LED spot lights are a natural choice for bringing illumination to display units, shelves, beneath kitchen units and inside cupboards and wardrobes. They can be easily installed adjacent to objects and surfaces without any danger of causing heat damage and often give a much better light than regular light bulbs in such applications.

Another dimension that home LED lighting is revolutionising is mood lighting, bringing a whole new array of effects that existing lighting technology cannot begin to emulate. LED mood lighting makes available a whole new palette of vibrant color that can be altered and blended at will to produce wonderful effects, either as a focal point or cast against floors, ceilings and walls to modify the ambiance of any room in your house.

So where to begin?

The first point to consider is that although home LED lighting will save you big bucks over time (in fact the break-even point is surprisingly short, often just 1 to 2 years), it is a long term investment. The initial capital costs associated with purchasing LED lamps are significant to most people, so it is prudent to schedule your conversion project into a number of separate phases.

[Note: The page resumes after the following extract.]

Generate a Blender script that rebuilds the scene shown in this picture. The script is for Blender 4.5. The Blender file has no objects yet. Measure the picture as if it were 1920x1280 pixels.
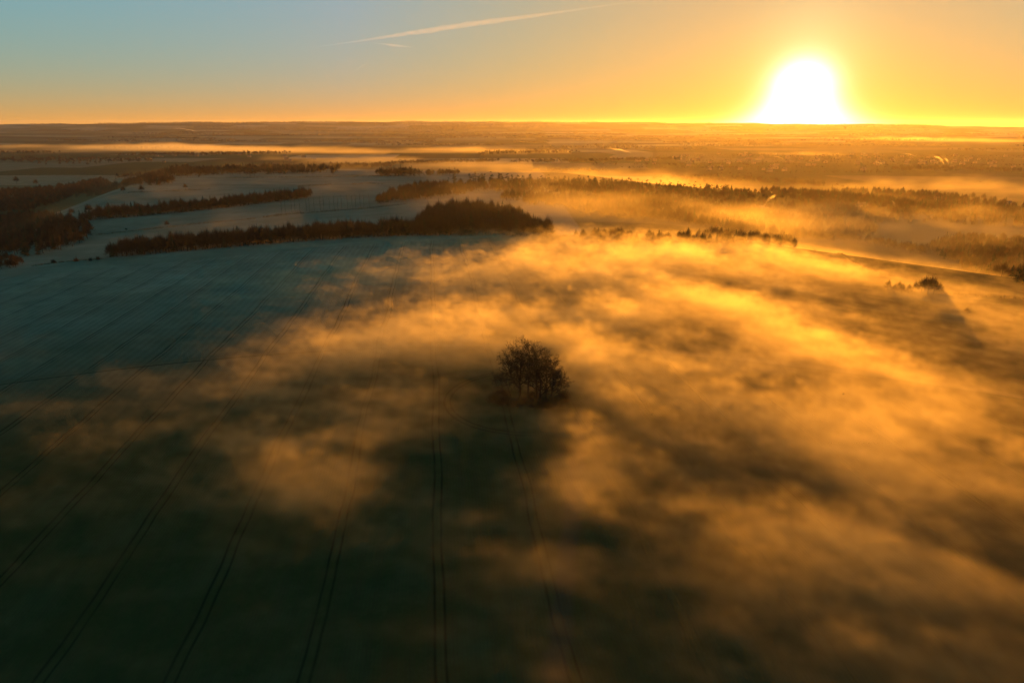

Start by replacing lights that you use a lot (consume most electricity) and also replace those that don’t need to be very bright. The reason for this latter suggestion is that older generation LEDs, although dated by the latest standards, are perfectly adequate as night lights and such like and can be left turned on all the time with negligible cost. They are also considerably cheaper than the modern generations of LEDs.

Those halogen spot lights mentioned above also make a good initial phase for your conversion project since they are typically installed in groups (on a rack of spots in a bathroom say, or as a dozen or more down lighters in larger rooms). They are also frequently left on a great deal of the time and are notorious for excess heat (for which read wasting electricity and money), so you will see clear and quick savings there. Cree LED spotlights are easily available and able to directly replace existing 35w halogen lamps, matching them closely for brightness, light color and beam angle, but saving 90% in terms of electricity running costs.

Display lighting, again for the reasons noted above, make a good target for replacement. And should you not already have display lighting then look again at the aesthetic enhancements that low-power LED spots and lighting strips could bring to your home. Display cabinets, recesses, shelves and ornaments or other features in a room can in effect serve as additional and attractive sources of illumination.

Of course, anywhere in your home that bright directional light is required is an obvious candidate for an LED replacement since that type of light is what LEDs excel at. Reading and desk lamps for example should throw clean, bright light just where you want it and nowhere else.

This category can also include up lighters and any other types of light fitting designed to cast light onto a surface, since a similar effect is easily achieved by reflecting light from an LED such that light is diffused over an area.

The final category to tackle should be the humble bulb and lampshade types of lighting, since these are intended to scatter light in all directions and only the very latest (and most expensive) LED light bulbs are currently able to emulate this effect. However, watch this space as this is an area of home LED lighting that is changing very fast.